YOUR INSTRUCTIONS ::
Show every line below where "image" can be found.

+ + + + +

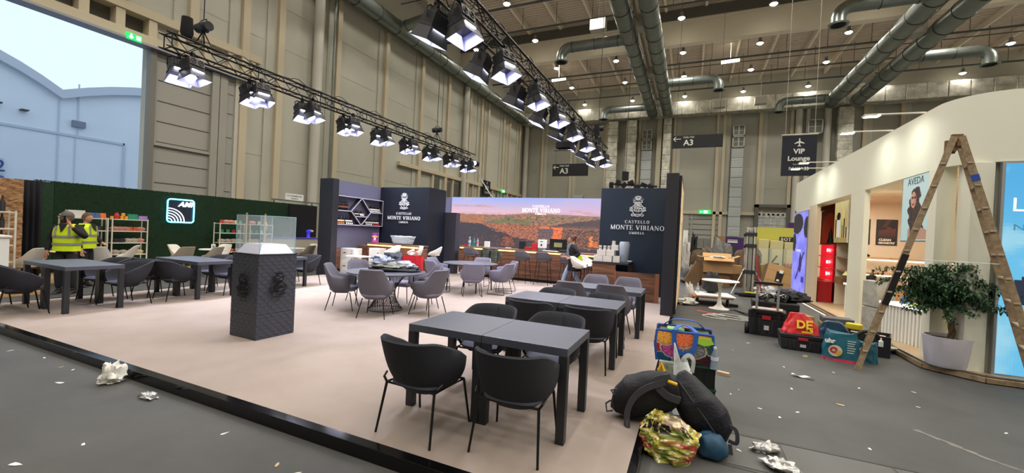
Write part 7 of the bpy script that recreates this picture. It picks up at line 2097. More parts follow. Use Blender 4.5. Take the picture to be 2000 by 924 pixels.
strap([(-0.1, -0.17, 0.34), (-0.09, -0.19, 0.2), (-0.04, -0.2, 0.12), (0.06, -0.2, 0.12), (0.1, -0.19, 0.2), (0.11, -0.17, 0.33)], 0.045, 0.006, m_sb, t, 'handle')
strap([(-0.1, -0.16, 0.33), (-0.06, -0.1, 0.37), (0.0, -0.02, 0.37), (0.06, -0.05, 0.36), (0.12, -0.14, 0.33)], 0.045, 0.006, m_sb, t, 'handle', up=(0, 0, 1))
strap([(-0.2, 0.15, 0.33), (-0.1, 0.12, 0.4), (0.1, 0.12, 0.4), (0.2, 0.15, 0.33)], 0.045, 0.006, m_sb, t, 'handle', up=(0, 0, 1))
b = MB(); b.add([(-0.24, -0.14, 0.31), (0.24, -0.14, 0.31), (0.24, 0.14, 0.3), (-0.24, 0.14, 0.3)], [(0, 1, 2, 3)]); b.build('packed_contents', mat('packed', '#3a4a3c', 0.6, noise_amt=0.6, nscale=14), t)
b = MB(); b.box(-0.17, 0.0, -0.12, 0.04, 0.31, 0.335); b.build('green_packet', mat('packet_green', '#7aa860', 0.5), t)
b = MB(); b.lathe([(0, 0), (0.055, 0.01), (0.06, 0.03), (0, 0.05)], (0.03, 0.05, 0.31), 14); b.build('round_tin', mat('tin_mauve', '#7a5a68', 0.4), t)
b = MB(); b.prism([(0, 0), (0.12, -0.03), (0.2, 0.0), (0.17, 0.05), (0.06, 0.05)], (0.08, -0.17, 0.24), (1, 0, 0), (0, 0.1, 1), (0, -0.012, 0)); b.build('lime_packet', mat('packet_lime', '#9ac83c', 0.5), t)
water_bottle('water bottle lying against the right side of the blue shopper', (0.275, 4.6, 0.452), 'b8c8d8', 'c8d0dc', 0.22, 0.035)

# white carrier bag
t = thing('carrier_bag', 'thin white plastic carrier bag hanging between the bags', 'bag', (0.0, 4.42, 0))
m_wb = mat('bag_white_thin', '#e0e5e4', 0.35, bump=0.5, bscale=14)
b = MB()
def wb_(u, v):
    a = 2 * pi * u; z = 0.01 + 0.53 * v
    w = (0.10 + 0.03 * (1 - v)) * (1 + 0.1 * nz(cos(a) * 2, v * 5, 1)); d = 0.07 * (1 - 0.4 * v)
    return (w * cos(a) * (1 - 0.35 * v * v) + 0.04 * (1 - v) - 0.04 * v * v, d * sin(a), z + 0.01 * sin(a * 3) + 0.16 * v ** 3 * max(0, -cos(a)))
b.grid(wb_, 36, 12, cu=True); b.add([wb_(i / 36, 0) for i in range(36)], [tuple(range(36))])
b.build('bag_body', m_wb, t, smooth=True)
strap([(-0.03, -0.03, 0.5), (-0.01, -0.05, 0.57), (0.04, -0.05, 0.61), (0.08, -0.05, 0.56), (0.07, -0.03, 0.44)], 0.035, 0.004, m_wb, t, 'handle')
b = MB(); b.cbox((-0.24, 0.0, 0.24), (0.16, 0.06, 0.48), M=Matrix.Rotation(0.0, 3, 'Y')); o = b.build('glass_jar_pack', mat('jar_pack', '#9aa08a', 0.3, noise_amt=0.5, nscale=20, bump=0.5, bscale=20)); o.location = (0.08, 4.5, 0); tag(o, 'clear packet of jars between the platform edge and the crates', 'packet')

# rucksacks
m_ruck = mat('ruck_black', '#0f0f13', 0.75, bump=0.3, bscale=60); m_ruckn = mat('ruck_navy', '#0c0d18', 0.6, bump=0.3, bscale=40); m_strapg = mat('strap_grey', '#3a3a40', 0.7); m_yel = mat('zip_yellow', '#d8a81c', 0.5)
def ruck_body(fnpts, m, parent, name='rucksack_body', seed=0, n=36, amp=0.05):
    """fnpts: list of (centre, half width vec, half height vec) sections along the bag"""
    b = MB(); S = fnpts; k = len(S); vs = []; fs = []; M_ = 24
    for i in range(M_ + 1):
        f = i / M_ * (k - 1); j = min(int(f), k - 2); g = f - j; g = g * g * (3 - 2 * g)
        C = Vector(S[j][0]).lerp(Vector(S[j + 1][0]), g); A = Vector(S[j][1]).lerp(Vector(S[j + 1][1]), g); B_ = Vector(S[j][2]).lerp(Vector(S[j + 1][2]), g)
        for q in range(n):
            a = 2 * pi * q / n; e = 0.75
            ca = abs(cos(a)) ** e * (1 if cos(a) > 0 else -1); sa = abs(sin(a)) ** e * (1 if sin(a) > 0 else -1)
            p = C + A * ca + B_ * sa
            p += (A * ca + B_ * sa) * amp * nz(p.x * 12 + seed, p.y * 12, p.z * 12, 3)
            vs.append(p)
    for i in range(M_):
        for q in range(n): fs.append((i * n + q, i * n + (q + 1) % n, (i + 1) * n + (q + 1) % n, (i + 1) * n + q))
    fs += [tuple(range(n - 1, -1, -1)), tuple(M_ * n + q for q in range(n))]
    b.add(vs, fs); return b.build(name, m, parent, smooth=True, angle=70)
t = thing('rucksack', 'black rucksack lying over the platform edge with grey straps', 'bag', (-0.3, 3.85, HP))
ruck_body([((-0.30, -0.02, 0.1), (0.0, 0.03, 0), (0, 0, 0.03)), ((-0.26, -0.01, 0.14), (0.0, 0.12, 0), (-0.02, 0, 0.10)), ((-0.14, 0, 0.19), (0.0, 0.16, 0), (-0.05, 0, 0.17)), ((0.03, 0, 0.25), (0, 0.16, 0), (-0.06, 0, 0.18)), ((0.17, 0, 0.31), (0, 0.14, 0), (-0.05, 0, 0.16)), ((0.27, 0, 0.34), (0, 0.08, 0), (-0.03, 0, 0.10))], m_ruck, t)
strap([(0.16, -0.17, 0.43), (0.02, -0.19, 0.36), (-0.08, -0.19, 0.26), (-0.13, -0.19, 0.14), (-0.13, -0.2, 0.02), (-0.12, -0.22, -0.02)], 0.05, 0.012, m_strapg, t, 'shoulder_strap')
strap([(-0.13, -0.2, 0.06), (-0.12, -0.24, -0.03), (-0.12, -0.25, -0.12)], 0.03, 0.004, m_strapg, t, 'strap_end')
strap([(0.2, -0.15, 0.47), (0.08, -0.165, 0.42), (0.17, -0.165, 0.32), (0.28, -0.12, 0.28)], 0.06, 0.012, m_strapg, t, 'shoulder_strap')
b = MB(); b.tube([(-0.29, -0.1, 0.16), (-0.33, -0.12, 0.13), (-0.32, -0.12, 0.06), (-0.27, -0.1, 0.07)], 0.008, 6); b.tube([(-0.26, -0.12, 0.22), (-0.29, -0.13, 0.26), (-0.24, -0.13, 0.28)], 0.008, 6); b.build('loop', m_strapg, t, smooth=True)
b = MB(); b.tube([(0.1, -0.1, 0.50), (0.12, -0.1, 0.56), (0.14, -0.1, 0.50)], 0.016, 8); b.build('yellow_tab', m_yel, t, smooth=True)
b = MB(); b.tube([(0.18, -0.165, 0.44), (0.25, -0.15, 0.42)], 0.014, 8); b.build('yellow_tab', m_yel, t, smooth=True)
t = thing('rucksack', 'dark navy rucksack slumped upright beside the patterned bag', 'bag', (0.08, 3.9, 0))
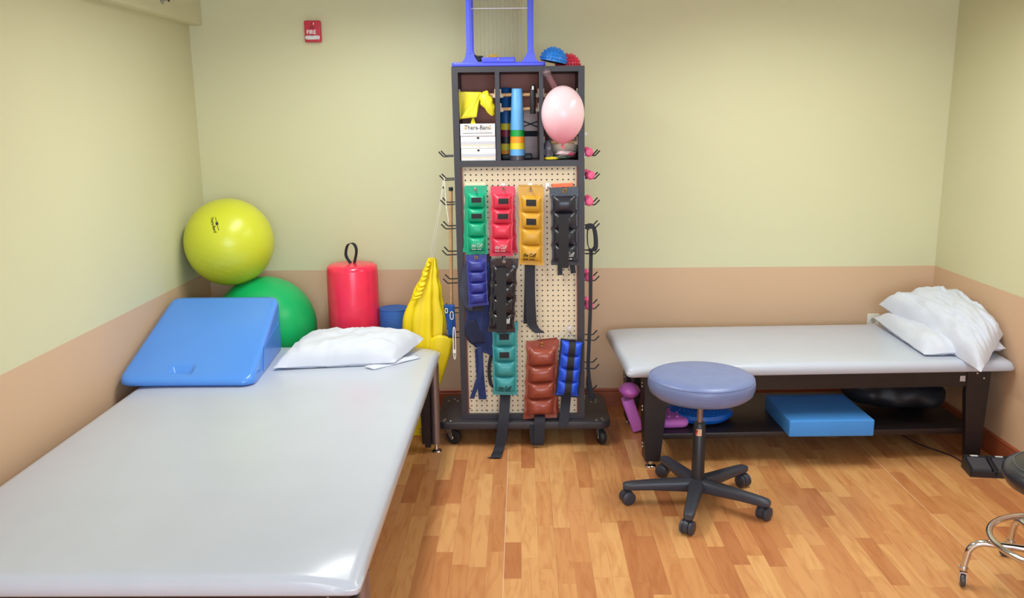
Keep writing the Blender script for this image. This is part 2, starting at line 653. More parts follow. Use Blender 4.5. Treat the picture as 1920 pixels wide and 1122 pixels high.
def table(M, L, Wd, label, shelf, tube_out=False):
    t = thing('treatment_table', label, 'table', M.to_translation())
    pad(L, Wd, 0.017 if tube_out else 0.003).out('cushion_top', vinyl, t, True, M, 60)
    ins = 0.09
    zt = BOTZ - 0.001
    # apron rails
    ah = 0.085
    x0, x1, y0, y1 = ins, L - ins, 0.05, Wd - 0.07
    box('apron', x0 + 0.1, x1 - 0.1, y0, y0 + 0.022, zt - ah, zt, wood_dark, t, 0, M)
    box('apron', x0 + 0.1, x1 - 0.1, y1 - 0.022, y1, zt - ah, zt, wood_dark, t, 0, M)
    box('apron', x0 + 0.025, x0 + 0.047, y0 + 0.03, y1 - 0.03, zt - ah, zt, wood_dark, t, 0, M)
    box('apron', x1 - 0.047, x1 - 0.025, y0 + 0.03, y1 - 0.03, zt - ah, zt, wood_dark, t, 0, M)
    for sx in (0, 1):
        for sy in (0, 1):
            # tapered board
            xa = x0 if sx == 0 else x1
            d = 1 if sx == 0 else -1
            ya, yb = (y0 - 0.004, y0 + 0.026) if sy == 0 else (y1 - 0.026, y1 + 0.004)
            pr = [(xa, zt), (xa + d * 0.115, zt), (xa + d * 0.115, zt - 0.12), (xa + d * 0.085, 0.035), (xa + d * 0.012, 0.035)]
            bb = B()
            bb.loft([[(px, y, pz) for px, pz in pr] for y in (ya, yb)])
            # the side board that makes the leg an angle
            e = 1 if sy == 0 else -1
            sd = 0.03 if tube_out else 0.085
            yo = yb if sy == 0 else ya
            bb.loft([[(xa + d * (o_ + 0.012 * (zt - pz) / 0.44), py, pz) for py, pz in ((yo, zt), (yo + e * sd, zt), (yo + e * sd, zt - 0.12), (yo + e * sd * 0.65, 0.035), (yo, 0.035))] for o_ in (0.0, 0.022)])
            lg = bb.out('leg', wood_dark, t, False, M)
            tb = B()
            tx, ty = xa + d * 0.045, (yb + 0.022 if sy == 0 else ya - 0.022)
            if tube_out:
                tx, ty = xa + d * 0.05, (ya - 0.024 if sy == 0 else yb + 0.024)
            tb.tube([(tx, ty, 0.045), (tx, ty, zt)], 0.023 if tube_out else 0.019, 16)
            tb.out('leg_tube', tube_grey, lg, True, M)
            leveler(M, xa + d * 0.045, ty if tube_out else (ya + yb) / 2 + (0.012 if sy == 0 else -0.012), t)
            for z in (0.09, 0.28, 0.40):
                for dz in (0, 0.018):
                    dots('bolt', [(xa + d * 0.012 * (zt - z) / 0.44, yo + e * 0.03, z + dz)], (0.006, 0.006, 0.006), zinc, lg, M)
    if shelf:
        slab(x0 + 0.10, x1 - 0.03, y0 + 0.028, y1 - 0.03, 0.135, 0.165, 0.004, 0.003, 2).out('shelf', wood_dark, t, True, M, 30)
    return t


MR = rot_at(0.215, -0.985, 2.2)
tr_ = table(MR, 1.858, 0.78, 'long narrow grey treatment table with dark wooden legs and a shelf underneath', True)
# maker's sticker and bolts on the right front leg
box('sticker', 1.62, 1.645, 0.0485, 0.0505, 0.415, 0.442, mat('sticker_print', (190, 185, 185), 0.5, var=0.3, scale=120), tr_, 0, MR)
dots('bolt', [(1.70, 0.045, 0.455), (1.735, 0.045, 0.43)], (0.006, 0.004, 0.006), zinc, tr_, MR)
ML = rot_at(-0.702, -2.875, 90)
tl_ = table(ML, 2.31, 1.29, 'wide low grey padded mat table along the left wall', False, True)


def rp(x, y, z):
    """a point in the right table's own frame"""
    return MR @ Vector((x, y, z))


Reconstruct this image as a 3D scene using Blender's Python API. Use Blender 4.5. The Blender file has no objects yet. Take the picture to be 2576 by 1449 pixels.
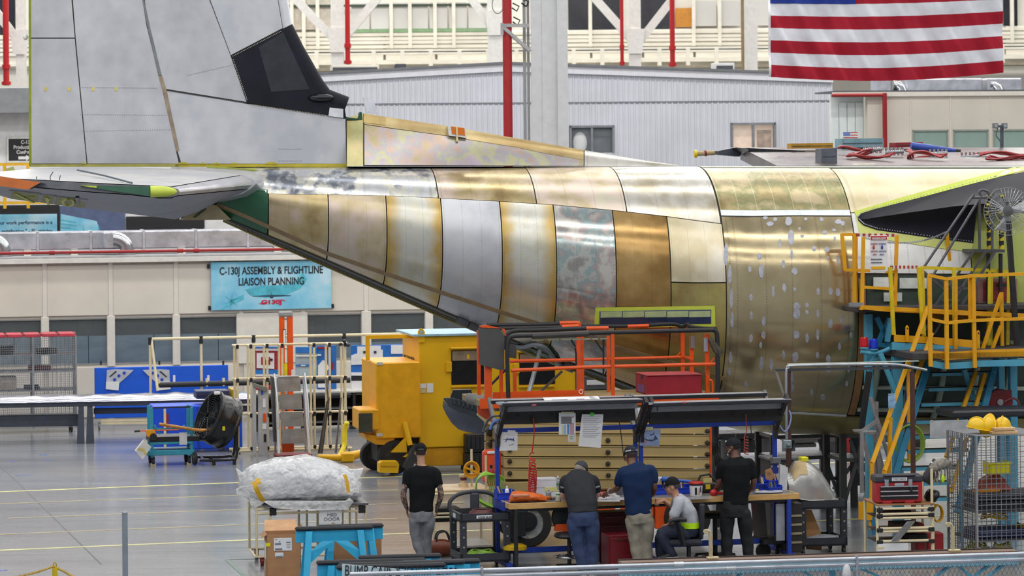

+ + + + +

RESULT FOR THIS EXERCISE ::
Keep writing the Blender script for this image. This is part 2, starting at line 653. More parts follow. Use Blender 4.5. Treat the picture as 1920 pixels wide and 1122 pixels high.
Reconstruct this image as a 3D scene using Blender's Python API. Use Blender 4.5. The Blender file has no objects yet. Take the picture to be 2576 by 1449 pixels.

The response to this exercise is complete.